My evening plans dissolved under the frayed-temper weight of a mid-run rehearsal that went late, went later, then turned into an improbable, cramped-in-the-back-of-the-car expedition to Burnaby to The Arts Institute, until finally, tired, worn, at four in the morning, I was dropped off home.
Part of me knows why I let these things happen, but the rest of me is speculating on a possible homicidal spree. Something you can all hear about on the radio. Trading in famous for infamous with the merest arterial spray.
Today was the anniversary of the World Trade disaster, the strength of misplaced faith moving towers instead of mountains, but until I signed on-line, I heard not a word on it.

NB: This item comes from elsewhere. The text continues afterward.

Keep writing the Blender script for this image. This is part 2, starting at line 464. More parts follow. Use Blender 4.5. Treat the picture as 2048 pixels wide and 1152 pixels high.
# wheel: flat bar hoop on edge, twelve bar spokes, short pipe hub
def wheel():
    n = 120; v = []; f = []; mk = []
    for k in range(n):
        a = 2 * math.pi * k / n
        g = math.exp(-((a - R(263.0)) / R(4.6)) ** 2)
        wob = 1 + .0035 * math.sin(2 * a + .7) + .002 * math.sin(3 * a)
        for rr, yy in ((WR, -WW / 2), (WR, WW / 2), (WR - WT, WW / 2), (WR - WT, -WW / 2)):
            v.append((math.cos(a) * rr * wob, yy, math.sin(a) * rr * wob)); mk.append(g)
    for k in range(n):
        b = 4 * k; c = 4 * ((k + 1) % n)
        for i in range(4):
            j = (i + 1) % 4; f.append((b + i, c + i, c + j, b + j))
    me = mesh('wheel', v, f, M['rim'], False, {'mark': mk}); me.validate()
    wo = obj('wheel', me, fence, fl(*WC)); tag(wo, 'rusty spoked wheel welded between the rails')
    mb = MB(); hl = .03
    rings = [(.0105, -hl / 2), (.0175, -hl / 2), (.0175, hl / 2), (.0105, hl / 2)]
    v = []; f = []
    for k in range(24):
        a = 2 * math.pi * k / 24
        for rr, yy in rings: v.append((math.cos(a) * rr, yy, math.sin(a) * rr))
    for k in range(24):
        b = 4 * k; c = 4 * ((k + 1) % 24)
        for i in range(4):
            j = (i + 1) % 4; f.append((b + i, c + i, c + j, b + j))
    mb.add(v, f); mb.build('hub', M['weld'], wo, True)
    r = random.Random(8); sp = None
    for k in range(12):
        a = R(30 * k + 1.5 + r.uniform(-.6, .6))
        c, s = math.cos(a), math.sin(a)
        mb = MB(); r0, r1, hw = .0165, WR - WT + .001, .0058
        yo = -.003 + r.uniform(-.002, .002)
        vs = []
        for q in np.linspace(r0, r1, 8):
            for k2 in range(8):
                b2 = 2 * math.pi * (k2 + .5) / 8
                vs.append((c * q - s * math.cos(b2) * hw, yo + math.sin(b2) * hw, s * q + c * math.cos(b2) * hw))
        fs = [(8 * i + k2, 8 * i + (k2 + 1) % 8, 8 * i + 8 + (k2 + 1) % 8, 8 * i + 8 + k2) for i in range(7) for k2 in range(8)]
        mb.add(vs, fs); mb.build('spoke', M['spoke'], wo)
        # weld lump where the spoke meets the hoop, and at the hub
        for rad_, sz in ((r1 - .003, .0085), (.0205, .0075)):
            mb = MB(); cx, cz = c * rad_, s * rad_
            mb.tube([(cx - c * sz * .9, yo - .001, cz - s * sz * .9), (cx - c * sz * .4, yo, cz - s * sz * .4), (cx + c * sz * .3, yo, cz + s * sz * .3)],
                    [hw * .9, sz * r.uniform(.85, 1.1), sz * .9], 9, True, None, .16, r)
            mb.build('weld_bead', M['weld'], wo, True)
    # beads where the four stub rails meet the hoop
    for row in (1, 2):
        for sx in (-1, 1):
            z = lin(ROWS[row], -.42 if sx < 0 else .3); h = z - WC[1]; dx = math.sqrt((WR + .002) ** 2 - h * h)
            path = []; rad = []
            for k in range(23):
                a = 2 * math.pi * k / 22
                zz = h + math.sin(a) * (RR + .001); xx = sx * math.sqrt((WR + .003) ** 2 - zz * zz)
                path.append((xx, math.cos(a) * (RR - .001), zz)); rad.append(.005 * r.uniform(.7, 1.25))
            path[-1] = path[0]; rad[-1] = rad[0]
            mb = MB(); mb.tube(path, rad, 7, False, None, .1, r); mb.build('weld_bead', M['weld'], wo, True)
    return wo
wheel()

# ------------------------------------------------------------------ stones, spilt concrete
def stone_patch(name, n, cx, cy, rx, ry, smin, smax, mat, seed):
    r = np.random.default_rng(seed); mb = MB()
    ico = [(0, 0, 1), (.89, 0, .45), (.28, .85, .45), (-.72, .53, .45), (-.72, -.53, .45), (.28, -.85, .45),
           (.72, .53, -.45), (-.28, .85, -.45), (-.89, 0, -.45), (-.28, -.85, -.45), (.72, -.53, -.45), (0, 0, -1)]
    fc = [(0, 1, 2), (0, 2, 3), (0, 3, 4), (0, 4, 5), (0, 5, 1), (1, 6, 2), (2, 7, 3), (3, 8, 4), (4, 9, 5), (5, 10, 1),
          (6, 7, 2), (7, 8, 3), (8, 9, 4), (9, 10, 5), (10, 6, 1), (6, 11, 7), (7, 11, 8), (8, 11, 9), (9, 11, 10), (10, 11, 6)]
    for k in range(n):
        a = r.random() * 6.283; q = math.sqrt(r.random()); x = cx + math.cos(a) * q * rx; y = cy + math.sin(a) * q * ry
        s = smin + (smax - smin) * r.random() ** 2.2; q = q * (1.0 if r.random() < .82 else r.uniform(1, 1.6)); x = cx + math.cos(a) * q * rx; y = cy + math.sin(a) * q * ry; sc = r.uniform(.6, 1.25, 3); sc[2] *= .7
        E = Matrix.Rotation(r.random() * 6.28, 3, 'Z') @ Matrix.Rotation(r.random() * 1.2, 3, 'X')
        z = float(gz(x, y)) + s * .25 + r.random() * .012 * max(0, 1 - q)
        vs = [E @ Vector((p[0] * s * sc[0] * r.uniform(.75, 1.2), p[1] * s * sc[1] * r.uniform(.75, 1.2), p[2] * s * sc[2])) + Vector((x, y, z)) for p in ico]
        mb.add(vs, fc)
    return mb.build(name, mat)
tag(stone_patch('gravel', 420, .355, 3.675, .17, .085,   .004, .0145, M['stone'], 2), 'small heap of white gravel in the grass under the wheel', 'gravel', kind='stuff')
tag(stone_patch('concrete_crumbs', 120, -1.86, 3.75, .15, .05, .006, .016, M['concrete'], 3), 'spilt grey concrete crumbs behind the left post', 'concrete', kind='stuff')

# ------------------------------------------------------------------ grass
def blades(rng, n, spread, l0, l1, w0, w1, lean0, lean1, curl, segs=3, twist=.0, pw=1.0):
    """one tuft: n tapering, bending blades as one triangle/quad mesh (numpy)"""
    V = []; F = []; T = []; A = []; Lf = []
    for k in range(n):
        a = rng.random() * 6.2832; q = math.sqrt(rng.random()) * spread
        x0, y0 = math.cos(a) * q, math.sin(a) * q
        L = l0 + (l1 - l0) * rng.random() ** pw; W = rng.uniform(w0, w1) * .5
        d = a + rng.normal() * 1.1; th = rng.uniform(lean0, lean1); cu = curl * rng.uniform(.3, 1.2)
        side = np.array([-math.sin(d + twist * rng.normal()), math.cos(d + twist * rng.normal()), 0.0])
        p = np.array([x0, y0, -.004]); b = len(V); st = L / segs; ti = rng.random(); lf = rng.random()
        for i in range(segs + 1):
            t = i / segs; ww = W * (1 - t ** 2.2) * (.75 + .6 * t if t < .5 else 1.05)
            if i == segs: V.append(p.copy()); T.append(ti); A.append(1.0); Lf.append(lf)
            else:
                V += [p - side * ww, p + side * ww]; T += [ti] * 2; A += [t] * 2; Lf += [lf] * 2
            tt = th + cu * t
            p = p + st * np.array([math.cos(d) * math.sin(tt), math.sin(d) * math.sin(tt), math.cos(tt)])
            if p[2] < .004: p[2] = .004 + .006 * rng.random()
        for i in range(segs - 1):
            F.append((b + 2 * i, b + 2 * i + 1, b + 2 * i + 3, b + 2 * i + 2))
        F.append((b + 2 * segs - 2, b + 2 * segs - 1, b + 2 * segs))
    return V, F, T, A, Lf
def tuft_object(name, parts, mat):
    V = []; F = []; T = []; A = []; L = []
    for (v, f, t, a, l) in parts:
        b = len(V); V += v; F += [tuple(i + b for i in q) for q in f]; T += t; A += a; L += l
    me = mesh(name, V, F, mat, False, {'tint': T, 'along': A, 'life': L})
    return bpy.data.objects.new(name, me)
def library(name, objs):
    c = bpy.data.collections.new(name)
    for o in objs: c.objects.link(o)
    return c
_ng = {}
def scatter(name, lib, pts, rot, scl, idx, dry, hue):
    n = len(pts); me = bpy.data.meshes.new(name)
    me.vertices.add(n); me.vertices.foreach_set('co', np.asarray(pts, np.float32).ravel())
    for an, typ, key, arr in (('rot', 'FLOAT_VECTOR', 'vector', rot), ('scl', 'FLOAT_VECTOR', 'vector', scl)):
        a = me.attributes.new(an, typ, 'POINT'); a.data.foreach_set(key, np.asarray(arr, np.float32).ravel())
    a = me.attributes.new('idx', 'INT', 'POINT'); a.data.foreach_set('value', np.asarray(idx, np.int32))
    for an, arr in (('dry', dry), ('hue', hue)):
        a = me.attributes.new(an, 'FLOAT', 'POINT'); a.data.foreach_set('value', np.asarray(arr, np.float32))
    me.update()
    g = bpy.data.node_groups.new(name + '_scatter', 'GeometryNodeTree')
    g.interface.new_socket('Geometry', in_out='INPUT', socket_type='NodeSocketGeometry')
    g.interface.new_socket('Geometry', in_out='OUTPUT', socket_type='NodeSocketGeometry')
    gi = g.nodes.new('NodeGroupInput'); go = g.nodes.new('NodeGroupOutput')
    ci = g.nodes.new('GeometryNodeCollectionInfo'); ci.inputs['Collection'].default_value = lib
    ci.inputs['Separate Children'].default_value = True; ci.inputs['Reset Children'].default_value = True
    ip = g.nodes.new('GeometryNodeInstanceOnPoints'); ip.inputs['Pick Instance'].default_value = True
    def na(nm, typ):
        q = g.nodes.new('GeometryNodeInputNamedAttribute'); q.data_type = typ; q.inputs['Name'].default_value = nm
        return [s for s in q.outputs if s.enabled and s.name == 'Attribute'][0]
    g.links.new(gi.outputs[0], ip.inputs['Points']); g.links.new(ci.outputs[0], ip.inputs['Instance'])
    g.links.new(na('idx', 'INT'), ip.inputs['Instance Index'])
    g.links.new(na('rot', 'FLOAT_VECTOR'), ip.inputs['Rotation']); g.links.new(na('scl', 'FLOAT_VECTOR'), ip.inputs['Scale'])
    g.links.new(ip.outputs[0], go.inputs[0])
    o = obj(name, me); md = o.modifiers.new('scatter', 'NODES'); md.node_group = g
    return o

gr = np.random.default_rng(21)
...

Even then, coverage was sparse. In six years, it’s had time to fade, but also to become one of Those Questions, “What do you do?” “Where are you from?” “Where were you on September 11th?” The immediacy has merely shifted focus, become diluted through our culture like waxy ink through blood. A slow acting poison, changing our perspectives.
I was in bed, until I wasn’t anymore. Cory and Jon in the den, glued to the TV. We all have our stories, sitting in cars, unlucky at airports, the entire world spinning still, like a record slowing down, just in time for the second plane to crash in. Fire, collapse. Do you remember the jumpers? Echoes. Of anywhere, I wanted to be there.
Before, we had the Berlin Wall. A glorious thing, people dancing on the ruins, encapsulating history in joy. Now we sit around the dinner table, frown, and recite our whereabouts, how we felt, what we think should be done. A very different “Before”. Politics, everywhere. Always America. The circus in flames.
Duncan and Scott, a Scots-Canadian and an American, have posts I think you should read. I am too lonely, too tired, too emptied by my day to properly have my own words.
I am sorry, world, that we have failed you so. It would have been better to remember the wall.